Piraeus Bank’s books will open this morning at 10 am with the Hellenic Financial Stability Fund (HFSF) placing its 27% stake in the bank, which is expected to draw substantial 8-10 billion euros in offers.

The move is significant because it means the bank will finally return to the control of the private sector after it was granted emergency aid stemming from the 2008 sovereign debt crisis.

The HFSF approved the amount of shares to be offered as well as the price of shares in a meeting over the weekend.

In detail, 22-27% of shares will be offered at a price range of 3.7-4 euros, which is at a discount of 7.2% from Friday’s closing price of 3.986 euros per share.

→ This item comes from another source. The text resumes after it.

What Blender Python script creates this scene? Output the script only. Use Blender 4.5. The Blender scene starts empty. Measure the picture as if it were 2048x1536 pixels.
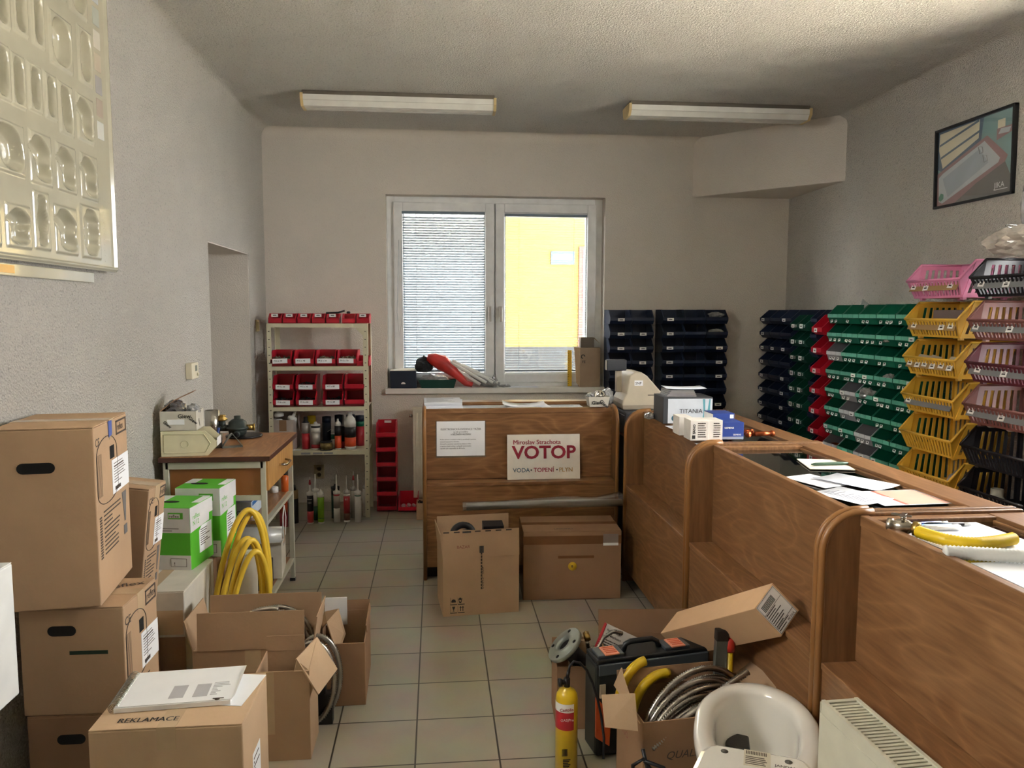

According to the official announcement, the HFSF will float 25.3% of shares, 85% of which will go to institutional investors and 15% to private investors, and reserve the right to up the offer another 1.7% dependent upon demand.

Reports note that demand for Piraeus Bank from institutional investors remains high and market sources told OT that “the issue isn’t whether or not demand will be covered, but rather the level of oversubscription.”

Analysts expect offers to range between 8-10 billion euros, which would mean at least a 4-fold oversubscription.

As a result of the placement, the Greek state is expected to bring in 1.25-1.35 billion euros, and will only hold an 18% stake in the National Bank of Greece, as it has already placed its shares in Eurobank, Alpha Bank, and a portion of its holding in the National Bank of Greece.